INSTRUCTION: Narrow the data below down to the lines containing "pixels".

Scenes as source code
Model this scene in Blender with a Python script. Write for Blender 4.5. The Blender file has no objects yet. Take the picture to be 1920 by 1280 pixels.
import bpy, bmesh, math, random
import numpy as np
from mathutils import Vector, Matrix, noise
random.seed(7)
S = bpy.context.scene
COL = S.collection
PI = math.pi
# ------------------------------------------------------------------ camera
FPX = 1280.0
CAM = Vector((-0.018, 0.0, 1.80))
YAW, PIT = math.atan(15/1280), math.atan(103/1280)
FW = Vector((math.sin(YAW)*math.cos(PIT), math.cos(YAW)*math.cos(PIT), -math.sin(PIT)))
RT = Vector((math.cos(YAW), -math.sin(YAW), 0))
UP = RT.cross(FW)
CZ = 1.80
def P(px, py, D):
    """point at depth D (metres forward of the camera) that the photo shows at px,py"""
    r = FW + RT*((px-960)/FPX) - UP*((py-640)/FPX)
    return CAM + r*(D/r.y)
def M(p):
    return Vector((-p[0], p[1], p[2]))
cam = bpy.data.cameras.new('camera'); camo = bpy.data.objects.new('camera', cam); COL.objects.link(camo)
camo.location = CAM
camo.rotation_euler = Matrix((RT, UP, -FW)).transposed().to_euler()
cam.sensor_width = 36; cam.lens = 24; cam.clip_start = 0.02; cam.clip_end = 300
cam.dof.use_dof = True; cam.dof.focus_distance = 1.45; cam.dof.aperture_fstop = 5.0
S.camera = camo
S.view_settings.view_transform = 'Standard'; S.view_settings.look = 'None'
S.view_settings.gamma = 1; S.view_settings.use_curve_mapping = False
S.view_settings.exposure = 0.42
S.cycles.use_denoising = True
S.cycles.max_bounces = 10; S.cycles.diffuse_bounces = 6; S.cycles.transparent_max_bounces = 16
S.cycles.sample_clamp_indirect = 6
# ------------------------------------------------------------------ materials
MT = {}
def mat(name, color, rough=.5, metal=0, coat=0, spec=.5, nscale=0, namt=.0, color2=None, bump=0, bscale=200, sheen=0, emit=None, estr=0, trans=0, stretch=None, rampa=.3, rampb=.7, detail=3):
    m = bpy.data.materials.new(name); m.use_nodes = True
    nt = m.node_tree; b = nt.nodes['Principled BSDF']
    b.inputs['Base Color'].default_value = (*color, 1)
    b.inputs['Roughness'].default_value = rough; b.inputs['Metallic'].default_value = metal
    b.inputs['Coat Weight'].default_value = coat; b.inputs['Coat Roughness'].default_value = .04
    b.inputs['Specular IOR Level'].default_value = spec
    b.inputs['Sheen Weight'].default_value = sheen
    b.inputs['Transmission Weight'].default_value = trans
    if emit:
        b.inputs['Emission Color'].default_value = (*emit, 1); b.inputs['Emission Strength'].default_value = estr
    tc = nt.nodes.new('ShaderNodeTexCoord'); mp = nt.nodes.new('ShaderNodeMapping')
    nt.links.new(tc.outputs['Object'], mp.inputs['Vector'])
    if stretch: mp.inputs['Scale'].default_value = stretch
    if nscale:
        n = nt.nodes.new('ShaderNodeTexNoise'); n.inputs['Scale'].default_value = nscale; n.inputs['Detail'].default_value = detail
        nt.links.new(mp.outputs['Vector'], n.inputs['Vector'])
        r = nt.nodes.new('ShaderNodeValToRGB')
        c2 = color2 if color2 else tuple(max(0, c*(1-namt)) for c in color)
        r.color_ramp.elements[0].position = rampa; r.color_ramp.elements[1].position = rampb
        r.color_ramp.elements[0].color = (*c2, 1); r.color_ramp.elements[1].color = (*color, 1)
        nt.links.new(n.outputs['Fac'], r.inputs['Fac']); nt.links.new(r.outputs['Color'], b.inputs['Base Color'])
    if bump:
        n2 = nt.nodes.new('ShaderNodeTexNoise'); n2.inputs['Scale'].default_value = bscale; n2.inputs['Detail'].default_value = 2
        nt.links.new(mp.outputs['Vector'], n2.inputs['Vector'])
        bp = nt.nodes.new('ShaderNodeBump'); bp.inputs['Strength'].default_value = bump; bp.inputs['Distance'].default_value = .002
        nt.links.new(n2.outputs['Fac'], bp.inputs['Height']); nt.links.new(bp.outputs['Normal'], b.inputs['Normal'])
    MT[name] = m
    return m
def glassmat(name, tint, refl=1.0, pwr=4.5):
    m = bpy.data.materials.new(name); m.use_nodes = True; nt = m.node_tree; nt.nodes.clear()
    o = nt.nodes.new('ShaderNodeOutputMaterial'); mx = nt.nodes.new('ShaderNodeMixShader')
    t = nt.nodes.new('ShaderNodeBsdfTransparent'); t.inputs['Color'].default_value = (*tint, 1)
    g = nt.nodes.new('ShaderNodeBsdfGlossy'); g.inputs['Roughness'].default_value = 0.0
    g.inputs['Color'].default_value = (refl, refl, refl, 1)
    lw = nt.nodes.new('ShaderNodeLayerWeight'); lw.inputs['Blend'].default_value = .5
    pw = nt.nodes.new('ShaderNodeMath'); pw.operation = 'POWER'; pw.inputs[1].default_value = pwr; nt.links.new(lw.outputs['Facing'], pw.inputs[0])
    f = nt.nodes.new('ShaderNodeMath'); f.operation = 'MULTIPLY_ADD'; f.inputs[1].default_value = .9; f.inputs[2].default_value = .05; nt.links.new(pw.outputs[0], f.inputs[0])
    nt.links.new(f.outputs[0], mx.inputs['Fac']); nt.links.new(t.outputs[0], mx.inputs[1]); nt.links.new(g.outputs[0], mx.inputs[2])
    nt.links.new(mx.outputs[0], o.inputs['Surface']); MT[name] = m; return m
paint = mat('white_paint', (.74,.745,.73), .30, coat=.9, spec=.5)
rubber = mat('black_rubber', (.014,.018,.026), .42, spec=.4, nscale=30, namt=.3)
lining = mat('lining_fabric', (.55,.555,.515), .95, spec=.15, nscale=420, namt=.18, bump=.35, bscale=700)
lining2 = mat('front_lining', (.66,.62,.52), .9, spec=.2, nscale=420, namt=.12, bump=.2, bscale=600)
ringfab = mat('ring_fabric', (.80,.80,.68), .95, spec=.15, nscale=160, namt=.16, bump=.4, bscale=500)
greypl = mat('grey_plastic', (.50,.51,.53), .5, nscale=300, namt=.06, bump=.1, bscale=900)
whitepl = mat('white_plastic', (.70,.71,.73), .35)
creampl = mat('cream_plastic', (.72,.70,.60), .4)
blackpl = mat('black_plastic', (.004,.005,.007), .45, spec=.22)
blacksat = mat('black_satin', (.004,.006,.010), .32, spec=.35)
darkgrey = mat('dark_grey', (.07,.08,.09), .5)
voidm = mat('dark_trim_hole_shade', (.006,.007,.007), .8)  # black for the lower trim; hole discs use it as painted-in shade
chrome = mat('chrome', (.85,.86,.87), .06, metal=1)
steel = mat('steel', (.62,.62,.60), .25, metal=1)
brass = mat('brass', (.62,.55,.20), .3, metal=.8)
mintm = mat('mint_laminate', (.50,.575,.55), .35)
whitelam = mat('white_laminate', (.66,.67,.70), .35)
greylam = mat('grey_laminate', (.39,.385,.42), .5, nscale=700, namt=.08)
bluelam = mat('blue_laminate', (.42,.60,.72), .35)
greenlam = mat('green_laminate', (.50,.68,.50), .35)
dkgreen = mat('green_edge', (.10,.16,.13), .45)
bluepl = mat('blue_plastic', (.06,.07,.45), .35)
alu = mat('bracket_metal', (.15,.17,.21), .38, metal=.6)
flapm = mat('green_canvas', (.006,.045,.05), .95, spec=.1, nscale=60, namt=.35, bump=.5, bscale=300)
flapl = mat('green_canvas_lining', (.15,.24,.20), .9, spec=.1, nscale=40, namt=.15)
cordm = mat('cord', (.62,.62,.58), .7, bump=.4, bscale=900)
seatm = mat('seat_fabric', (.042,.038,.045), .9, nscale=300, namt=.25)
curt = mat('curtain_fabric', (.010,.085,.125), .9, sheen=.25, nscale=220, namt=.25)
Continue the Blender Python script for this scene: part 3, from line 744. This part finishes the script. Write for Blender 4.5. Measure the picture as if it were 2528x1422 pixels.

ANSWER TO THIS EXERCISE:
Model this scene in Blender with a Python script. Write for Blender 4.5. The Blender file has no objects yet. Take the picture to be 1920 by 1280 pixels.
Continue the Blender Python script for this scene: part 3, from line 744. This part finishes the script. Write for Blender 4.5. Measure the picture as if it were 2528x1422 pixels.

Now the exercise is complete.